Wednesday, November 4, 2020

Dead Memories

DI Kim Stone has been called to an incident at a flat in a tower.  Her DS, Bryant doesn’t want her to enter the flat.  Being stubborn, she goes ahead only to be confronted by a scene that recreated something that she had experienced thirty years before in a flat below this one.  She now has to convince her boss, DCI Woodward that it isn’t connected to her past.

The following morning DS Austin Penn and DC Stacey Wood are wondering if they have a new case on their hands.  Not long after they do find that they do have a case.  There were no needles at the scene, so how could two teenagers have overdosed?

The postmortem reveals that the lad had a bit of cracker wrapper in his throat.  This is the evidence that ensures that Stone knows that the scene was created and directed at her.

As Penn is working at his desk, a call comes in that a body has been found in a car that has been crushed.  The question now is, how are they going to get it out without destroying evidence?

Woodward has one stipulation for her to continue working on the case is that Dr.
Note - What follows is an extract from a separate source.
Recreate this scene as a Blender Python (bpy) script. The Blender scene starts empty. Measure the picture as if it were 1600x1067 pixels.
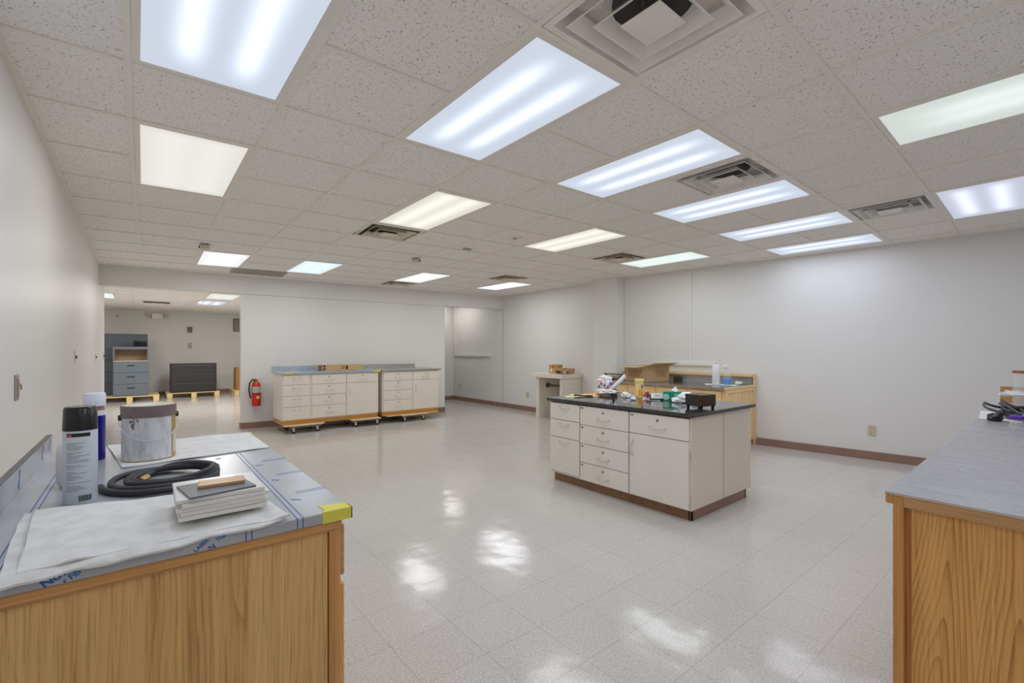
import bpy, bmesh, math, random
from mathutils import Vector, Matrix, noise
R = math.radians
PI = math.pi
rnd = random.Random(7)
COL = bpy.context.scene.collection
CE = 2.555          # ceiling height
U = 0.6096          # ceiling grid module

# ------------------------------------------------------------------ materials
MATS = {}
def lin(c):
    return tuple((x/255/12.92 if x/255 <= .04045 else ((x/255+.055)/1.055)**2.4) for x in c)
def newmat(name):
    m = bpy.data.materials.new(name); m.use_nodes = True
    nt = m.node_tree
    return m, nt, nt.nodes['Principled BSDF']
def N(nt, t, **kw):
    n = nt.nodes.new(t)
    for k, v in kw.items():
        if k in n.inputs: n.inputs[k].default_value = v
        else: setattr(n, k, v)
    return n
def mat(name, rgb, rough=.5, metal=0, spec=.5, bump=0, bscale=200, var=0, vscale=8, coat=0, trans=0, alpha=1):
    if name in MATS: return MATS[name]
    m, nt, p = newmat(name)
    c = lin(rgb)
    p.inputs['Base Color'].default_value = (*c, 1)
    p.inputs['Roughness'].default_value = rough
    p.inputs['Metallic'].default_value = metal
    p.inputs['Specular IOR Level'].default_value = spec
    p.inputs['Coat Weight'].default_value = coat
    p.inputs['Coat Roughness'].default_value = .1
    p.inputs['Transmission Weight'].default_value = trans
    p.inputs['Alpha'].default_value = alpha
    tc = N(nt, 'ShaderNodeTexCoord')
    if var:
        n = N(nt, 'ShaderNodeTexNoise', Scale=vscale, Detail=4)
        nt.links.new(tc.outputs['Object'], n.inputs['Vector'])
        r = N(nt, 'ShaderNodeMapRange')
        r.inputs['From Min'].default_value = .3; r.inputs['From Max'].default_value = .7
        r.inputs['To Min'].default_value = 1-var; r.inputs['To Max'].default_value = 1+var
        nt.links.new(n.outputs['Fac'], r.inputs['Value'])
        v = N(nt, 'ShaderNodeMix', data_type='RGBA', blend_type='MULTIPLY')
        v.inputs[0].default_value = 1
        v.inputs[6].default_value = (*c, 1)
        nt.links.new(r.outputs['Result'], v.inputs[7])
        nt.links.new(v.outputs[2], p.inputs['Base Color'])
    if bump:
        n = N(nt, 'ShaderNodeTexNoise', Scale=bscale, Detail=3)
        nt.links.new(tc.outputs['Object'], n.inputs['Vector'])
        b = N(nt, 'ShaderNodeBump', Strength=bump, Distance=.002)
        nt.links.new(n.outputs['Fac'], b.inputs['Height'])
        nt.links.new(b.outputs['Normal'], p.inputs['Normal'])
    MATS[name] = m
    return m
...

Alison Lowe is to work with the team.  Stone’s team had worked with her on a previous case.  Lowe was a profiler and behaviouralist, but Stone has no use for that.  She is also under the impression that Lowe is there to help the team, but that is not the case.  Lowe is there to observe Stone.
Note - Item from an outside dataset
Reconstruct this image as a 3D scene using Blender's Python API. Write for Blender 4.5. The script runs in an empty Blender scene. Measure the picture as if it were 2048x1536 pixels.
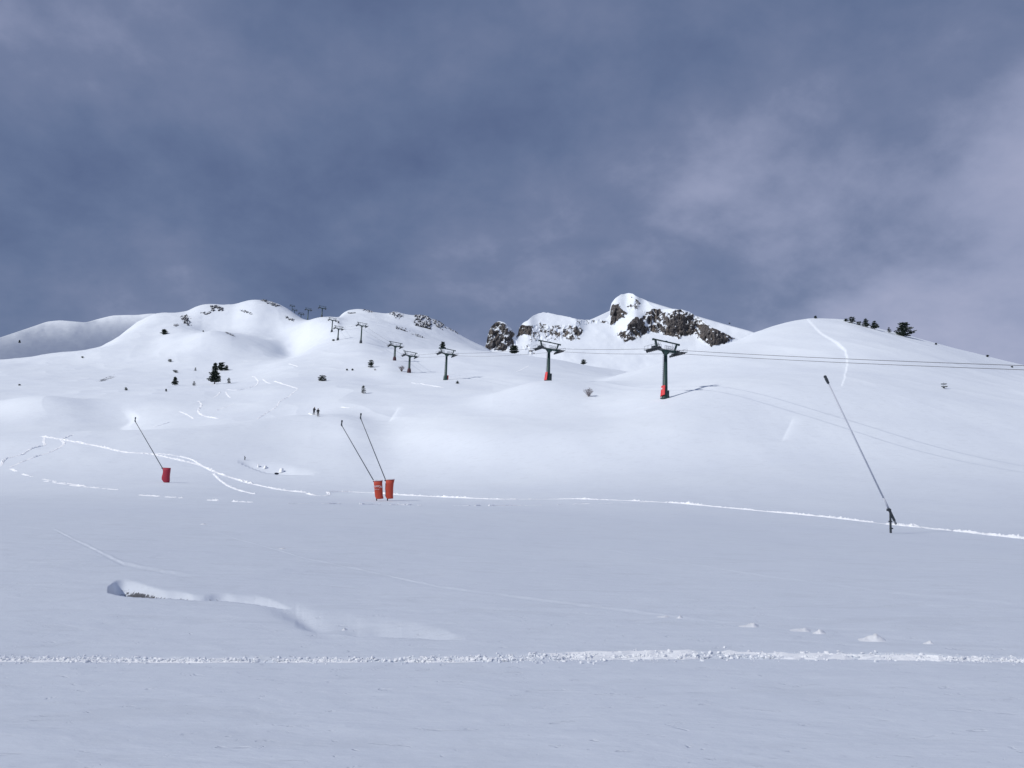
import bpy, bmesh, math, random
import numpy as np
from mathutils import Vector, Matrix
R = math.radians
S = bpy.context.scene
COL = S.collection

# ------------------------------------------------------------------ camera
F = 1707.0                       # focal length in photo pixels (photo 2048 x 1536)
HOR = 930.0                      # eye level in the photo
PITCH = math.atan((HOR - 768) / F)
cam = bpy.data.cameras.new('camera'); cam.sensor_width = 36; cam.lens = 36 * F / 2048
cam.clip_start = 0.1; cam.clip_end = 30000
camo = bpy.data.objects.new('camera', cam); COL.objects.link(camo)
camo.location = (0, 0, 0); camo.rotation_euler = (R(90) + PITCH, 0, 0)
S.camera = camo
# ------------------------------------------------------------------ light
SUN_EL, SUN_BACK = 39.0, 25.0    # sun stands to the left, a little behind the camera
sdir = Vector((-math.cos(R(SUN_EL)) * math.cos(R(SUN_BACK)), -math.cos(R(SUN_EL)) * math.sin(R(SUN_BACK)), math.sin(R(SUN_EL))))
sl = bpy.data.lights.new('sun', 'SUN'); sl.energy = 3.27; sl.angle = R(0.53); sl.color = (1.0, 0.975, 0.94)
so = bpy.data.objects.new('sun', sl); COL.objects.link(so)
so.rotation_euler = sdir.to_track_quat('Z', 'Y').to_euler()
S.view_settings.view_transform = 'Standard'; S.view_settings.look = 'None'
S.view_settings.exposure = 0.0; S.view_settings.gamma = 1.0
S.cycles.max_bounces = 6; S.cycles.volume_bounces = 0; S.cycles.diffuse_bounces = 3
S.cycles.use_adaptive_sampling = True

W = bpy.data.worlds.new('World'); S.world = W; W.use_nodes = True
nt = W.node_tree; nt.nodes.clear()
def nd(t, typ, **kw):
    n = t.nodes.new(typ)
    for k, v in kw.items():
        setattr(n, k, v)
    return n
def lk(t, a, b): t.links.new(a, b)
def mth(t, op, a, b=None, c=None, clamp=False):
    n = t.nodes.new('ShaderNodeMath'); n.operation = op; n.use_clamp = clamp
    for i, v in enumerate((a, b, c)):
        if v is None: continue
        if isinstance(v, (int, float)): n.inputs[i].default_value = v
        else: t.links.new(v, n.inputs[i])
    return n.outputs[0]
def ramp(t, fac, stops, interp='LINEAR'):
    n = t.nodes.new('ShaderNodeValToRGB'); n.color_ramp.interpolation = interp
    while len(n.color_ramp.elements) < len(stops): n.color_ramp.elements.new(0.5)
    for e, (p, c) in zip(n.color_ramp.elements, stops):
        e.position = p; e.color = (c[0], c[1], c[2], 1) if len(c) == 3 else c
    t.links.new(fac, n.inputs[0]); return n.outputs[0]
def mixc(t, fac, a, b):
    n = t.nodes.new('ShaderNodeMix'); n.data_type = 'RGBA'
    for idx, v in ((0, fac), (6, a), (7, b)):
        if isinstance(v, (int, float)): n.inputs[idx].default_value = v
        elif isinstance(v, tuple): n.inputs[idx].default_value = (*v, 1)
        else: t.links.new(v, n.inputs[idx])
    return n.outputs[2]
def noise(t, vec, scale, detail=4, rough=0.5, dist=0.0, dims='3D'):
    n = t.nodes.new('ShaderNodeTexNoise'); n.noise_dimensions = dims
    n.inputs['Scale'].default_value = scale; n.inputs['Detail'].default_value = detail
    n.inputs['Roughness'].default_value = rough; n.inputs['Distortion'].default_value = dist
    if vec is not None: t.links.new(vec, n.inputs['Vector'])
    return n.outputs[0]

SKYK = 0.10
sky = nd(nt, 'ShaderNodeTexSky'); sky.sky_type = 'NISHITA'; sky.sun_disc = False
sky.sun_elevation = R(SUN_EL)
sky.sun_rotation = math.atan2(sdir.x, sdir.y) % (2 * math.pi)
sky.altitude = 1900
tc = nd(nt, 'ShaderNodeTexCoord')
sep = nd(nt, 'ShaderNodeSeparateXYZ'); lk(nt, tc.outputs['Generated'], sep.inputs[0])
zc = mth(nt, 'ADD', mth(nt, 'MAXIMUM', sep.outputs[2], 0.0), 0.55)
cx = mth(nt, 'DIVIDE', sep.outputs[0], zc); cy = mth(nt, 'DIVIDE', sep.outputs[1], zc)
cmb = nd(nt, 'ShaderNodeCombineXYZ'); lk(nt, cx, cmb.inputs[0]); lk(nt, cy, cmb.inputs[1])
mp = nd(nt, 'ShaderNodeMapping'); mp.inputs['Location'].default_value = (3.1, 7.4, 0.6)
mp.inputs['Rotation'].default_value = (0, 0, R(-20)); lk(nt, cmb.outputs[0], mp.inputs[0])
n1 = noise(nt, mp.outputs[0], 3.2, 8, 0.55, 0.12)
n2 = noise(nt, mp.outputs[0], 0.9, 3, 0.5, 0.1)
n3 = noise(nt, mp.outputs[0], 9.0, 6, 0.55, 0.2)
cl = mth(nt, 'ADD', mth(nt, 'MULTIPLY_ADD', n1, 0.80, -0.10), mth(nt, 'MULTIPLY', n2, 0.38))
cl = mth(nt, 'ADD', cl, mth(nt, 'MULTIPLY_ADD', n3, 0.26, -0.13))
# thicker, paler cloud low on the right
dr = mth(nt, 'ADD', mth(nt, 'MULTIPLY', sep.outputs[0], 0.52), mth(nt, 'MULTIPLY_ADD', sep.outputs[2], -0.46, 0.075))
dr = mth(nt, 'MULTIPLY', mth(nt, 'MAXIMUM', dr, 0.0), 1.30)
lowb = mth(nt, 'MULTIPLY', mth(nt, 'MAXIMUM', mth(nt, 'SUBTRACT', 0.30, sep.outputs[2]), 0.0), 0.38)
cf = mth(nt, 'ADD', mth(nt, 'ADD', cl, dr), lowb)
k = 1 / SKYK
cc = ramp(nt, cf, [(0.32, (.082, .116, .232)), (0.50, (.128, .172, .300)), (0.62, (.172, .212, .345)), (0.78, (.30, .335, .49)), (0.98, (.42, .44, .60))])
vm = nd(nt, 'ShaderNodeVectorMath', operation='SCALE'); lk(nt, cc, vm.inputs[0]); vm.inputs[3].default_value = k
mx = mixc(nt, 0.93, sky.outputs[0], vm.outputs[0])
bg = nd(nt, 'ShaderNodeBackground'); bg.inputs[1].default_value = SKYK; lk(nt, mx, bg.inputs[0])
wo = nd(nt, 'ShaderNodeOutputWorld'); lk(nt, bg.outputs[0], wo.inputs[0])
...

When an older couple are killed and burned in a vehicle, Stone decides to inform her team that she thinks that the killer is replicating disasters in her life in order to get at her.  The question arises, what traumatic event will the killer try to replicate next? There is a second question; who hates Stone the most to do this?

A third recreation leads Stone to almost punch a constable, but Bryant stops her.  However, it leads to her DCI pulling her off the case.  

How many more will die before the team without the leadership of Stone before the killing spree ends?  Author Angela Marsons’ psychological thriller is fast paced and intense.  I found it hard to put down.  A very good read.